O último mês também teve recorde de mortes por intervenção policial, no Ceará. Foram 41 casos, o maior número já registrado em um mês, no Estado, desde janeiro de 2013 (quando a SSPDS começou a contabilizar e divulgar o dado).
"O aumento de intervenções (policiais) também está nesse contexto", avalia Roberto Sá, em referência ao recorde de apreensões de armas de fogo e ao mês com mais homicídios em 2025.
"A polícia cearense tem tradição de efetuar prisões e, em regra, pela baixa letalidade. É uma polícia muito técnica, muito corajosa, mas que não tem altos índices de letalidade. Quando você tem um mês com esse pico, você observa que tinham mais criminosos circulando com arma de fogo e dispostos a enfrentar a polícia", garante.
A disposição dos criminosos de matar ou morrer é tão grande que resolveram enfrentar até mesmo a polícia. Então, é um momento realmente de uma espiral de violência completo. A polícia atuou muito, apreendeu muita arma de fogo, fez muita intervenção, bandidos acabaram se matando muito, o que elevou a taxa de CVLI no mês. Mas, também, a prisão por parte das polícias foi muito grande nesse mesmo sentido".

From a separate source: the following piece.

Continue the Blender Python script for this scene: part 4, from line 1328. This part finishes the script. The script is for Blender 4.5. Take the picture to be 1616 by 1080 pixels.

Roberto Sá destacou, na entrevista, que as Forças de Segurança do Estado prenderam 2.135 suspeitos de integrar organizações criminosas, entre janeiro e outubro de 2025 - um aumento de 93% na comparação com igual período de 2024.
Também foram detidos 2.145 suspeitos de participar de homicídios, nos dez primeiros meses deste ano - um aumento de 35% na comparação com igual período do ano passado, segundo o titular da SSPDS.